After Covington left WIS in 2001 to join the university, Melvin moved up to become an evening news anchor. In that position, he won an Emmy Award and was named "Best Anchor" by the South Carolina Broadcaster's Association. Melvin said Columbia was a great place to start out in journalism because ridiculous state politics often made great stories.

He said WIS's respect in the broadcast journalism community aided his career tremendously.

"WIS is one of the few stations left in this country — and when I say few, I mean less than 10 — that can brag and boast about its dominance for 50 years," Melvin said. "They launched a 4 o'clock newscast at that station. No one does that, but they do it because people watch."

Melvin left WIS to become an anchor at WRC, an NBC affiliate in Washington, D.C.

He joined MSNBC in July. Melvin discussed the differences between the national and local broadcast scenes, saying the massive number of people working on MSNBC stories compared to WIS stories introduced a unique set of benefits and challenges. He also misses the hometown feel of Columbia reporting.

"I'd finish a newscast, and I'd have a voice mail from an old teacher or an old high school buddy who saw something and took issue with it or wanted to correct me on it," Melvin said. "But now it's different, the field is much larger and mistakes are magnified. I could get something small wrong in Columbia and it not be a big deal. I get something small wrong here, it's a big deal, as it should be."

Melvin remembers going down to Five Points with his colleagues as a young reporter and frequenting his favorite bars Jake's and Bar None. He also misses Gamecock football.
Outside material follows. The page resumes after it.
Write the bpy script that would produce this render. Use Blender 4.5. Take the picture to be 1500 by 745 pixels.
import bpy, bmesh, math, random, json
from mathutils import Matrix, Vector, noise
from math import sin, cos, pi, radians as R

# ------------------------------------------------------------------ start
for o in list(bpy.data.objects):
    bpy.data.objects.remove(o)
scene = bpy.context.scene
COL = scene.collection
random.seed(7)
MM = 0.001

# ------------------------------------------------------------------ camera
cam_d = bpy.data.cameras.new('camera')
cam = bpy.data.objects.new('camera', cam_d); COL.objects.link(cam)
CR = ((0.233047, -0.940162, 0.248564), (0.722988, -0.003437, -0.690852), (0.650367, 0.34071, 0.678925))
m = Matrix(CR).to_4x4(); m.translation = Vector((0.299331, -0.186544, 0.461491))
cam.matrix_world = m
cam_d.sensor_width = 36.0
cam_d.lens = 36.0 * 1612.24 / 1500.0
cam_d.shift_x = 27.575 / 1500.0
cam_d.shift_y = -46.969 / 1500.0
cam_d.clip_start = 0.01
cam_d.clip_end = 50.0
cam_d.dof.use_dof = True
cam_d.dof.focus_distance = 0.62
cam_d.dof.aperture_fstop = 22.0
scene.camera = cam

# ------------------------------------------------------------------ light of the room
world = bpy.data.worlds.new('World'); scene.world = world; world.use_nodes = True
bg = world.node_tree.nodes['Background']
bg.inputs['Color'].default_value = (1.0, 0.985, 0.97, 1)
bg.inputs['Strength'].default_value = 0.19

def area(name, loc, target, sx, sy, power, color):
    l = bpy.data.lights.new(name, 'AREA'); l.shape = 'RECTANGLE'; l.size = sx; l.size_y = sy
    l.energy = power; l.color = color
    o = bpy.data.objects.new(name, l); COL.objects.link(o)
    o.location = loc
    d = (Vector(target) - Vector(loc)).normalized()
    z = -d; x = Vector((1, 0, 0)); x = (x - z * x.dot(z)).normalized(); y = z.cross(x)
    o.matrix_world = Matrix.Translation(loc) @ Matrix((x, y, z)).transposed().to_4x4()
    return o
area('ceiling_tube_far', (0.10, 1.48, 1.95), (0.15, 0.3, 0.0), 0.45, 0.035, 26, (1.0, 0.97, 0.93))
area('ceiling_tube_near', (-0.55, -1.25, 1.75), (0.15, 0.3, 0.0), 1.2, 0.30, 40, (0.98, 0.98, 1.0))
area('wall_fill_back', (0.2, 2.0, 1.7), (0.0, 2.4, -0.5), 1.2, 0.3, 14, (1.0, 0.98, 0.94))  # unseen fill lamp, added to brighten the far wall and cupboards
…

"I was telling somebody Saturday, before you guys blew it, that I was down there every year saying, 'Things are going to be great!'" Melvin said. "And then two or three games into the season you realize this is not going to be the year; this is going to be another one of those rebuilding years. This is a time of year in Columbia where you got the State Fair going on, you got your Gamecocks playing every Saturday, it's not 112 degrees every day — this is one of my favorite times of year in the city."

But Melvin said the thing he missed most of was his family. His parents and most of his extended family still live in South Carolina.

Charles Bierbauer, dean of the College of Mass Communications and Information Studies, said he was glad to give Melvin a homecoming.

"Melvin has had a rather rapid career rise, from Columbia to Washington to New York," Bierbauer said. "He was the youngest, rawest kid on the air, but he had personality, smarts and the ability to tell a story, which is what television and journalism is all about. I've been able to watch him grow."

Covington said he was "very proud to have played a small part in [Melvin's] early career."

Melvin stressed at the end of the interview that while technology may be changing the journalism industry both at the local and national levels, the job of the reporter is still to tell stories. He said journalism is undervalued nowadays.

"What worries me sometimes is that young people who are in school look at journalism and say, 'It's all biased, you can't make any money, it's just not worth it, blah, blah, blah,' and as a result we end up getting people graduating at the bottom of their classes who can barely put sentences together," Melvin said. "That's not the case here, but that's the case at some local newsrooms. Hopefully there is a resurgence."